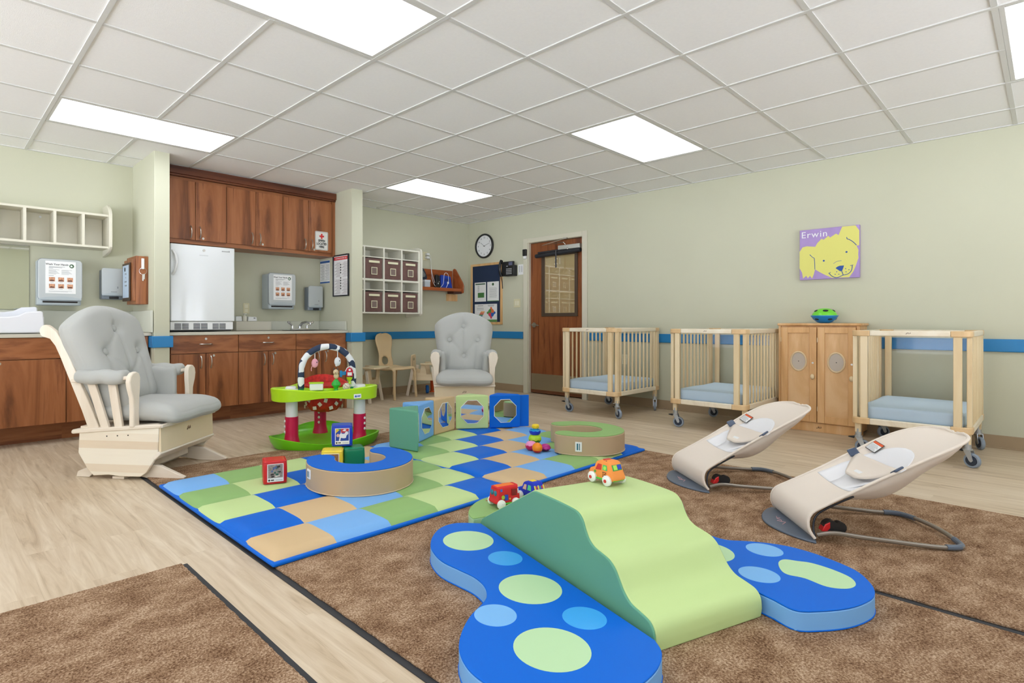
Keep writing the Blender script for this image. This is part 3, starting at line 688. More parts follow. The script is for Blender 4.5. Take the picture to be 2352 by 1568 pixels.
m = MB(); m.prism([(-.05, 0), (.055, .01), (.07, .03), (.035, .11), (0, .16), (-.05, .165)], -.03, .03, 'xz'); m.build('shell', mat('navy_plastic', (34, 44, 62), .4), t, bevel=.012)
m = MB(); m.prism([(-.05, .03), (.02, .04), (.03, .07), (-.01, .12), (-.05, .13)], -.035, -.029, 'xz'); m.build('grey_face', mat('grey_face', (120, 126, 128), .5), t, bevel=.004)
# outlet with chargers and cables
t = thing('corner_outlet', 'ivory wall outlet plate above the brown shelf with chargers plugged in', 'outlet', (5.125, 6.02, 1.83))
m = MB(); m.box(-.038, .038, -.006, 0, 0, .118); m.build('plate', MC['ivory'], t, bevel=.003)
for k in range(2):
    c_ = thing('charger', ('upper' if k else 'lower')+' white charger plugged into the corner outlet', 'charger', (5.145, 6.013, 1.85+k*.045))
    m = MB(); m.box(-.02, .028, -.045, 0, 0, .034); m.build('charger_body', white_m, c_, bevel=.005)
    m = MB(); m.tube(catmull([(.028, -.035, .017), (.05, -.04, -.02), (.052, -.045, -.15), (.055+k*.01, -.07, -.30), (.085+k*.02, -.10, -.385+.0-k*.043), (.12+k*.02, -.11, -.395-k*.043)], 6, False), .0025, 6); m.build('cable', white_m, c_)
t = thing('charging_cable', 'white looped charging cable draped over the blue pouch', 'cable', (5.42, 5.89, 1.446))
m = MB(); m.tube(catmull([(-.135, -.02, .004), (-.09, -.022, .05), (-.065, -.012, .12), (-.055, -.01, .19), (-.02, -.008, .215), (.02, -.01, .19), (.025, -.012, .12), (.01, -.02, .07), (-.03, -.025, .004)], 8, False), .003, 6)
m.cbox((.012, -.016, .075), (.022, .014, .03)); m.build('looped_cable', white_m, t)
# clock
t = thing('wall_clock', 'round black rimmed wall clock with white dial', 'clock', (XB, 5.67, 2.073))
Mb = Matrix.Rotation(R(-90), 4, 'Y')
m = MB(); m.lathe([(.165, 0), (.178, .006), (.180, .022), (.172, .034), (.160, .034), (.154, .022), (.154, .005)], M=Mb, n=48); m.build('rim', black, t)
m = MB(); m.lathe([(.156, .004), (.156, .016), (.001, .016)], M=Mb, n=48); m.build('dial', mat('dial_white', (240, 242, 244), .6), t)
for h in range(1, 13):
    a = R(90-30*h); text(str(h), .034, inkd, t, onB(-.0168, -.122*math.cos(a), .122*math.sin(a)), 'numeral')
m = MB()
for h in range(60):
    a = R(6*h); rr = .146; m.box(-.0172, -.016, -.0008, .0008, rr, rr+.004, M=Matrix.Rotation(a, 4, 'X'))
m.build('minute_marks', inkd, t, smooth=None)
# clock angle measured clockwise seen from the room (towards -Y)
def cl(L, w_, deg, x):
    a = R(deg); d_ = Vector((0, -math.sin(a), math.cos(a))); m = MB(); m.bar(Vector((x, 0, 0))-d_*.02, Vector((x, 0, 0))+d_*L, w_*2, .001, (1, 0, 0)); return m.build('clock_hand', inkd, t, smooth=None)
cl(.085, .0035, 307, -.019); cl(.115, .0025, 72, -.021)
m = MB(); m.cyl((-.016, 0, 0), (-.024, 0, 0), .006); m.build('hub', inkd, t)
# bulletin board
t = thing('bulletin_board', 'wood framed navy bulletin board below the clock', 'bulletin board', (XB, 5.636, .93))
m = MB()
for q in ((-.312, .312, 0, .035), (-.312, .312, .855, .89), (-.312, -.277, .035, .855), (.277, .312, .035, .855)): m.box(-.02, 0, q[0], q[1], q[2], q[3])
m.build('frame', wood('oak_frame', [(206, 160, 104), (222, 180, 124), (228, 190, 138)], 'Z', 3, 8, .4), t, bevel=.003)
m = MB(); m.box(-.008, 0, -.277, .277, .035, .855); m.build('navy_panel', mat('navy_felt', (34, 50, 78), .9, bump=.2, bscale=400), t, smooth=None)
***
*WHAT THE TASK REQUIRES:*
From start to finish, output the listing exactly, but omit its pictures.

*WRITTEN ANSWER:*
Keep writing the Blender script for this image. This is part 3, starting at line 688. More parts follow. The script is for Blender 4.5. Take the picture to be 2352 by 1568 pixels.
m = MB(); m.prism([(-.05, 0), (.055, .01), (.07, .03), (.035, .11), (0, .16), (-.05, .165)], -.03, .03, 'xz'); m.build('shell', mat('navy_plastic', (34, 44, 62), .4), t, bevel=.012)
m = MB(); m.prism([(-.05, .03), (.02, .04), (.03, .07), (-.01, .12), (-.05, .13)], -.035, -.029, 'xz'); m.build('grey_face', mat('grey_face', (120, 126, 128), .5), t, bevel=.004)
# outlet with chargers and cables
t = thing('corner_outlet', 'ivory wall outlet plate above the brown shelf with chargers plugged in', 'outlet', (5.125, 6.02, 1.83))
m = MB(); m.box(-.038, .038, -.006, 0, 0, .118); m.build('plate', MC['ivory'], t, bevel=.003)
for k in range(2):
    c_ = thing('charger', ('upper' if k else 'lower')+' white charger plugged into the corner outlet', 'charger', (5.145, 6.013, 1.85+k*.045))
    m = MB(); m.box(-.02, .028, -.045, 0, 0, .034); m.build('charger_body', white_m, c_, bevel=.005)
    m = MB(); m.tube(catmull([(.028, -.035, .017), (.05, -.04, -.02), (.052, -.045, -.15), (.055+k*.01, -.07, -.30), (.085+k*.02, -.10, -.385+.0-k*.043), (.12+k*.02, -.11, -.395-k*.043)], 6, False), .0025, 6); m.build('cable', white_m, c_)
t = thing('charging_cable', 'white looped charging cable draped over the blue pouch', 'cable', (5.42, 5.89, 1.446))
m = MB(); m.tube(catmull([(-.135, -.02, .004), (-.09, -.022, .05), (-.065, -.012, .12), (-.055, -.01, .19), (-.02, -.008, .215), (.02, -.01, .19), (.025, -.012, .12), (.01, -.02, .07), (-.03, -.025, .004)], 8, False), .003, 6)
m.cbox((.012, -.016, .075), (.022, .014, .03)); m.build('looped_cable', white_m, t)
# clock
t = thing('wall_clock', 'round black rimmed wall clock with white dial', 'clock', (XB, 5.67, 2.073))
Mb = Matrix.Rotation(R(-90), 4, 'Y')
m = MB(); m.lathe([(.165, 0), (.178, .006), (.180, .022), (.172, .034), (.160, .034), (.154, .022), (.154, .005)], M=Mb, n=48); m.build('rim', black, t)
m = MB(); m.lathe([(.156, .004), (.156, .016), (.001, .016)], M=Mb, n=48); m.build('dial', mat('dial_white', (240, 242, 244), .6), t)
for h in range(1, 13):
    a = R(90-30*h); text(str(h), .034, inkd, t, onB(-.0168, -.122*math.cos(a), .122*math.sin(a)), 'numeral')
m = MB()
for h in range(60):
    a = R(6*h); rr = .146; m.box(-.0172, -.016, -.0008, .0008, rr, rr+.004, M=Matrix.Rotation(a, 4, 'X'))
m.build('minute_marks', inkd, t, smooth=None)
# clock angle measured clockwise seen from the room (towards -Y)
def cl(L, w_, deg, x):
    a = R(deg); d_ = Vector((0, -math.sin(a), math.cos(a))); m = MB(); m.bar(Vector((x, 0, 0))-d_*.02, Vector((x, 0, 0))+d_*L, w_*2, .001, (1, 0, 0)); return m.build('clock_hand', inkd, t, smooth=None)
cl(.085, .0035, 307, -.019); cl(.115, .0025, 72, -.021)
m = MB(); m.cyl((-.016, 0, 0), (-.024, 0, 0), .006); m.build('hub', inkd, t)
# bulletin board
t = thing('bulletin_board', 'wood framed navy bulletin board below the clock', 'bulletin board', (XB, 5.636, .93))
m = MB()
for q in ((-.312, .312, 0, .035), (-.312, .312, .855, .89), (-.312, -.277, .035, .855), (.277, .312, .035, .855)): m.box(-.02, 0, q[0], q[1], q[2], q[3])
m.build('frame', wood('oak_frame', [(206, 160, 104), (222, 180, 124), (228, 190, 138)], 'Z', 3, 8, .4), t, bevel=.003)
m = MB(); m.box(-.008, 0, -.277, .277, .035, .855); m.build('navy_panel', mat('navy_felt', (34, 50, 78), .9, bump=.2, bscale=400), t, smooth=None)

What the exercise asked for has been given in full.